Cette enquête réalisée auprès de 264 parents d’élèves de première et deuxième année du primaire contribue de diverses façons à l’avancement des connaissances sur l’étude de l’orthographe lexicale à partir de listes de mots données en leçon à domicile. Elle montre toute la pertinence pour la communauté scientifique de s’intéresser aux parents auxquels l’enseignant confie la responsabilité de l’accompagnement des élèves pour cette tâche récurrente tout au cours de l’année scolaire.

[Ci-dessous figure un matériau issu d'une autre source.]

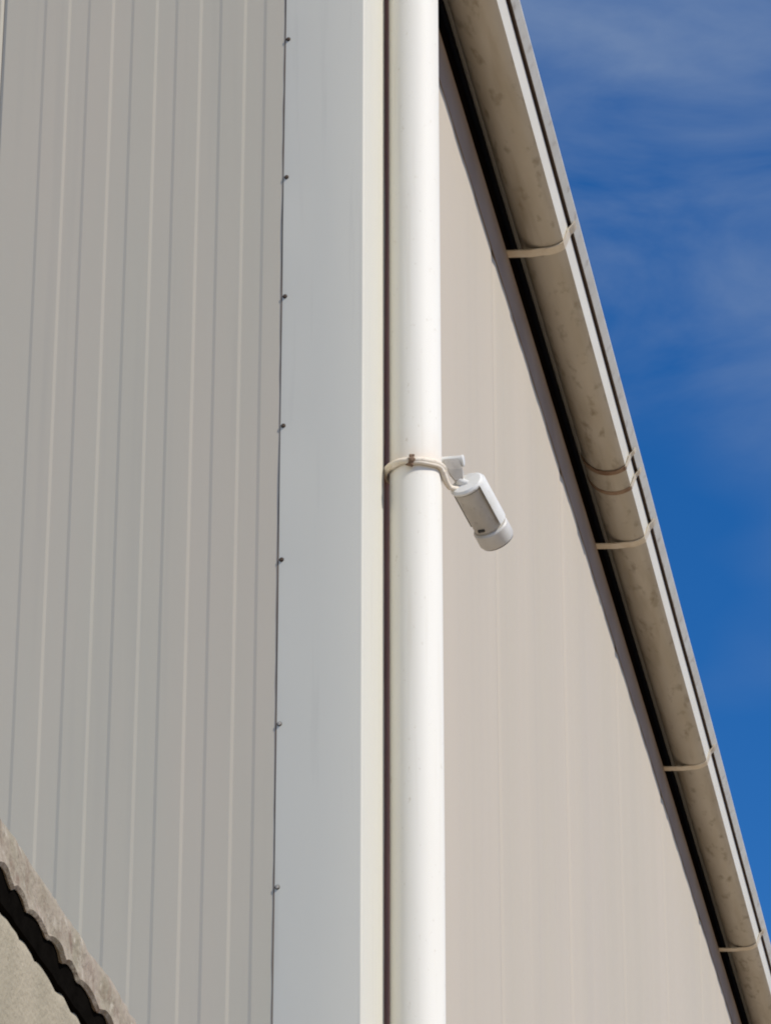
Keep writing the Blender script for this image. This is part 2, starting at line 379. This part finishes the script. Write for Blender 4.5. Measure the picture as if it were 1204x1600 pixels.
sheet('front_bead', [f2, f3, f4, f5], G0, G1, 0.0015, M['bead'], GT, step=0.25, sag=0.003)
# stop end by the corner
loft('end_cap', [[Vector((a - GT_L.x, y - GT_L.y, b - GT_L.z)) for a, b in round_ + [f1, f3, (OC - GR, f3[1])]] for y in (G0 - 0.003, G0 - 0.0002)], M['gutter'], GT)
# brackets wrapped round the gutter
by = [0.14, 1.93, 3.65, 5.39, 7.22] + [7.22 + 1.82 * k for k in range(1, 8)]
def band(y, wdt, off, a_from, a_to, th, m, name, parent, arm=False, hook=False):
    pts = []
    if arm: pts += [(0.001, ZC - GR - 0.002), (0.03, ZC - GR - 0.004), (0.06, ZC - GR - 0.006)]
    pts += [gpt(radians(a), GR + off) for a in range(a_from, a_to - 1, -4)]
    if hook:
        pts += [(f1[0] + off * 0.9, f1[1] - 0.005), (f2[0] + off, f2[1] - 0.004), (f2[0] + 0.010, f2[1] + 0.006)]
    return sheet(name, pts, y - wdt / 2, y + wdt / 2, th, m, parent)
for y in by:
    b_ = band(y, 0.034, 0.0045, 96, 56, 0.003, M['bracket'], 'bracket', GT, arm=True, hook=True)
# union sleeve with two dark gaskets
sl = band(3.245, 0.135, 0.0035, 172, 56, 0.0025, M['gutter'], 'union_sleeve', GT)
for y in (3.182, 3.308):
    band(y, 0.020, 0.0052, 166, 52, 0.004, M['gasket'], 'gasket', sl).matrix_parent_inverse = Matrix.Identity(4)
band(3.182, 0.022, 0.0058, 56, 56, 0.002, M['bracket'], 'clip', sl, hook=True)
band(3.308, 0.022, 0.0058, 56, 56, 0.002, M['bracket'], 'clip', sl, hook=True)

# ------------------------------------------------------------------ downpipe
PX, PY, PR = 0.0605, 0.228, 0.0495
DP = thing('downpipe', 'white plastic rainwater downpipe standing at the warehouse corner', 'downpipe', (PX, PY, 0.15))
pts = [(0, 0, z) for z in (0.0, 1.5, 3.0, 4.0, 5.0, 5.95)] + [(0.006, 0, 6.0), (0.02, 0, 6.06), (0.031, 0, 6.11), (0.0375, 0, 6.17)]
rings = []
for i, (dx, dy, z) in enumerate(pts):
    wx = 0.0008 * sin(z * 1.9)
    rings.append([Vector((dx + wx + PR * cos(2 * pi * k / 64), dy + PR * sin(2 * pi * k / 64), z - 0.15)) for k in range(64)])
loft('pipe', rings, M['pipe'], DP, smooth=True)
for z in (2.6, 6.02):
    lathe('socket', Vector((0.02 if z > 6 else 0, 0, z - 0.15 + 0.07)), Vector((0, 0, 1)), [(0, PR + 0.0005), (0, PR + 0.004), (0.06, PR + 0.004), (0.062, PR + 0.0005)], M['pipe'], DP, n=48)
for z in (1.2,):
    cl = lathe('pipe_clip', Vector((0, 0, z - 0.15)), Vector((0, 0, 1)), [(0, PR + 0.0003), (0, PR + 0.003), (0.025, PR + 0.003), (0.025, PR + 0.0003)], M['bracket'], DP, n=48)
    box('clip_arm', (-PX + 0.001, -0.012, z - 0.148), (-PR - 0.001, 0.012, z - 0.127), M['bracket'], DP)

# ------------------------------------------------------------------ security camera
SC = thing('security_camera', 'white bullet security camera strapped to the downpipe, pointing down along the wall', 'camera', (0.10, 0.262, 4.78))
SL0 = Vector(SC.location)
dirn = Vector((sin(radians(20)) * cos(radians(30)), cos(radians(20)) * cos(radians(30)), -sin(radians(30))))
rear = Vector((0.153, 0.262, 4.752)) - SL0
LB, RB = 0.136, 0.0305
u_, v_ = frame(dirn)
lathe('body', rear, dirn, [(0.004, 0.0), (0.004, RB - 0.006), (0.008, RB), (LB - 0.038, RB), (LB - 0.036, RB - 0.0025), (LB - 0.033, RB - 0.0025), (LB - 0.033, 0.0)], M['cam_shaded'], SC, n=48)
sh = lathe('sun_shield', rear, dirn, [(0.0, RB - 0.004), (0.0, RB + 0.0045), (0.003, RB + 0.006), (LB - 0.042, RB + 0.006), (LB - 0.042, RB + 0.0035), (0.006, RB + 0.0035), (0.006, RB - 0.004)], M['cam'], SC, n=40, a0=radians(-92), a1=radians(118), ang=30)
rim = lathe('rear_rim', rear, dirn, [(-0.004, 0.012), (-0.004, RB - 0.001), (0.0, RB + 0.0034), (0.0035, RB + 0.0034), (0.0035, 0.012)], M['cam'], SC, n=48)
fr = lathe('front_ring', rear, dirn, [(LB - 0.034, 0.0), (LB - 0.034, RB + 0.002), (LB - 0.031, RB + 0.0045), (LB - 0.004, RB + 0.0045), (LB, RB + 0.0025), (LB, RB - 0.003), (LB - 0.005, RB - 0.004), (LB - 0.005, 0.0)], M['cam_ring'], SC, n=48)
lathe('lens_window', rear, dirn, [(LB - 0.0049, 0.0), (LB - 0.0049, RB - 0.0045), (LB - 0.003, RB - 0.005), (LB - 0.003, 0.0)], M['glass'], fr, n=40)
lathe('dark_rim', rear, dirn, [(LB + 0.0001, RB - 0.0028), (LB + 0.0001, RB + 0.0022), (LB + 0.0022, RB + 0.0015), (LB + 0.0022, RB - 0.0028)], M['cam_dark'], fr, n=48)
# slot with a fixing screw under the body
ps = rear + dirn * (LB - 0.046) - v_ * (RB + 0.0002) - u_ * 0.004
me = box('slot_screw', (-0.007, -0.003, -0.0016), (0.007, 0.003, 0.0016), M['cam_dark'], SC, bevel=0.0006)
me.matrix_local = Matrix.Translation(ps) @ Matrix((u_, dirn, v_)).transposed().to_4x4()
# arm from the pipe, knuckle and ball joint
ac = Vector((0.0, 0, 0.023))
lathe('mount_arm', ac + Vector((-0.02, 0.002, 0)), Vector((1, 0, 0)), [(0, 0), (0, 0.0105), (0.062, 0.0105), (0.0635, 0.0115), (0.0665, 0.0115), (0.068, 0.0095), (0.068, 0)], M['cam'], SC, n=32)
box('mount_plate', (-0.024, -0.022, -0.032), (-0.017, 0.024, 0.034), M['cam'], SC, bevel=0.002)
kn = []
for t, hw, hd in ((0.004, 0.0145, 0.012), (-0.018, 0.0145, 0.012), (-0.030, 0.0105, 0.010), (-0.040, 0.0075, 0.0085)):
    cx = 0.024 + (0.004 - t) * 0.35
    kn.append([ac + Vector((cx + a * hw, 0.002 + b * hd, t - 0.004)) for a, b in ((-1, -1), (1, -1), (1, 1), (-1, 1))])
loft('knuckle', kn, M['cam_shaded'], SC)
jb = ac + Vector((0.0405, 0.002, -0.045))
lathe('ball_joint', jb, (rear - jb) if (rear - jb).length > 1e-4 else dirn, [(-0.009, 0.0), (-0.0075, 0.005), (-0.003, 0.0085), (0.002, 0.0095), (0.006, 0.0085), (0.010, 0.0075), ((rear - jb).length + 0.004, 0.0075), ((rear - jb).length + 0.004, 0)], M['cam'], SC, n=24)

# ------------------------------------------------------------------ cord tying the camera to the pipe
TC = thing('tie_cord', 'cream cord looped round the white downpipe with a rusty knot', 'cord', (PX, PY, 4.767))
def ring_pts(r, z0, amp, ph, a0, a1, n=48, squash=0.0):
    P = []
    for i in range(n + 1):
        a = a0 + (a1 - a0) * i / n
        rr = r + squash * max(0, -cos(a)) ** 4
        P.append((rr * cos(a), rr * sin(a), z0 + amp * sin(a + ph) + 0.0030 * noise.noise(Vector((a * 2.0, z0 * 90, 1)))))
    return P
tube('strand', ring_pts(PR + 0.0042, 0.004, 0.003, 0.4, 0, 2 * pi, squash=0.004), 0.0054, M['cord'], TC, flat=1.15)
tube('strand', ring_pts(PR + 0.0034, -0.0045, 0.0035, 2.6, radians(150), radians(285), squash=0.004), 0.0038, M['cord'], TC)
tube('strand', ring_pts(PR + 0.0050, -0.003, 0.002, 0.3, radians(262), radians(395)), 0.0036, M['cord'], TC)
ak = radians(272)
kp = Vector(((PR + 0.0095) * cos(ak), (PR + 0.0095) * sin(ak), 0.0))
tube('knot', [kp + Vector(q) for q in ((-0.003, 0.001, 0.009), (0.003, -0.001, 0.006), (0.0035, -0.002, 0.001), (-0.001, -0.002, -0.003), (-0.006, -0.001, -0.009), (0.003, 0.0, -0.012))], [0.0028, 0.0046, 0.0052, 0.0066, 0.0060, 0.0040], M['knot'], TC)
# loose tail going over to the camera mount
tube('tail', [(PR * 0.90, -0.026, 0.004), (PR + 0.002, -0.014, -0.003), (PR + 0.0055, -0.004, -0.012), (PR + 0.008, 0.008, -0.021), (PR + 0.0125, 0.020, -0.026), (PR + 0.021, 0.032, -0.024), (PR + 0.032, 0.036, -0.020)], [0.004, 0.0050, 0.0058, 0.0058, 0.0054, 0.005, 0.0045], M['cord'], TC)

# ------------------------------------------------------------------ neighbouring shed with its rough eave
SX = campos.x - 1.2
SH = thing('shed', 'low rendered shed beside the gable wall with crumbling eave and black filler strip', 'shed')
Y0, Y1 = -8.2, -0.075
def zt(y): return 3.236 - 0.042 * (y + 2.03)
def nzv(a, b, c): return noise.noise(Vector((a, b, c)))
PER = 0.083
def scal(y, s):
    return abs(sin(pi * (y + 0.045 * nzv(y * 5, s, 0)) / PER))
ys = [Y0 + (Y1 - Y0) * i / 1000 for i in range(1001)]
rings = []
for y in ys:
    top, bot = zt(y), zt(y) - 0.080
    sc = scal(y, 1.0) * 0.010 + 0.005 * nzv(y * 14, 3, 1) + 0.0015 * nzv(y * 60, 3, 1)
    r_ = lambda k, s=0.004: s * nzv(y * 11, k * 3.1, 2) + s * 0.35 * nzv(y * 45, k * 2.1, 5)
    P = [(-0.6, top + 0.03), (-0.05, top + 0.012), (-0.012 + r_(1), top + 0.003 + r_(2, 0.012)), (0.0 + r_(3), top - 0.006 + r_(4)),
         (0.004 + r_(5), top - 0.022), (0.004 + r_(6, 0.005), top - 0.042), (0.006 + r_(7), bot + 0.010 + sc * 0.6), (0.010 + r_(8, 0.003), bot + 0.003 + sc),
         (0.006 + r_(9, 0.003), bot - 0.002 + sc), (0.003, bot + 0.000 + sc), (-0.6, bot + 0.020)]
    rings.append([Vector((SX + a, y, b)) for a, b in P])
auto_smooth(loft('eave_slab', rings, M['coping'], SH), 50)
rings = []
for y in ys:
    top, bot = zt(y) - 0.040, zt(y) - 0.135
    d = 0.004 * nzv(y * 30, 1, 1) + 0.004 * scal(y, 1.0)
    rings.append([Vector((SX + a, y, b)) for a, b in ((-0.010, top), (0.0015 + d * 0.3, top - 0.012), (0.003 + d * 0.3, top - 0.03), (0.0015 + d * 0.3, zt(y) - 0.108), (-0.012, zt(y) - 0.112), (-0.012, bot), (-0.09, bot), (-0.09, top))])
loft('undereave_strip', rings, M['undereave'], SH)  # near-black wavy strip between the slab and the wall top
rings = []
for y in ys:
    wt = zt(y) - 0.112 + 0.007 * (scal(y + 0.02, 2.0) - 0.5) + 0.004 * nzv(y * 40, 6, 1)
    r_ = lambda k, s=0.003: s * nzv(y * 9, k * 1.7, 3) + s * 0.5 * nzv(y * 40, k * 1.7, 7)
    P = [(-0.30, 0), (-0.30, wt - 0.03), (-0.02, wt - 0.004), (-0.004 + r_(1), wt), (0.0 + r_(2), wt - 0.008)] + \
        [(r_(3 + k), wt - 0.02 - 0.05 * k) for k in range(12)] + [(0.0, 1.5), (0.0, 0)]
    rings.append([Vector((SX + a, y, b)) for a, b in P])
auto_smooth(loft('wall', rings, M['render'], SH), 50)
box('back_wall', (SX - 4.0, Y0, 0), (SX - 3.8, Y1, 3.2), M['render'], SH)
box('end_wall', (SX - 3.798, Y0, 0), (SX - 0.302, Y0 + 0.2, 3.1), M['render'], SH)
loft('roof', [[Vector((SX - 0.05, y, zt(y) + 0.014)), Vector((SX - 4.1, y, zt(y) + 0.25)), Vector((SX - 4.1, y, zt(y) + 0.29)), Vector((SX - 0.07, y, zt(y) + 0.05))] for y in (Y0, Y1)], M['roof'], SH)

Notre recherche n’avait que le seul souci de bien cerner et de bien représenter une telle situation et non de généraliser les résultats à l’ensemble des parents d’élèves de première et deuxième année du primaire. De plus, un seul outil de collecte des données a été utilisé, soit l’entretien, qui a permis le développement des connaissances sur la base des stricts propos des parents. Il a offert à ces derniers l’occasion de décrire, de leurs points de vue, la situation d’étude de la leçon d’orthographe et son accompagnement, dans le cadre d’une rencontre téléphonique d’une durée de 15 à 30 minutes. Dans un autre volet de la recherche, les connaissances produites seront complétées et mises en lien avec celles issues par des entretiens avec les enfants des mêmes parents.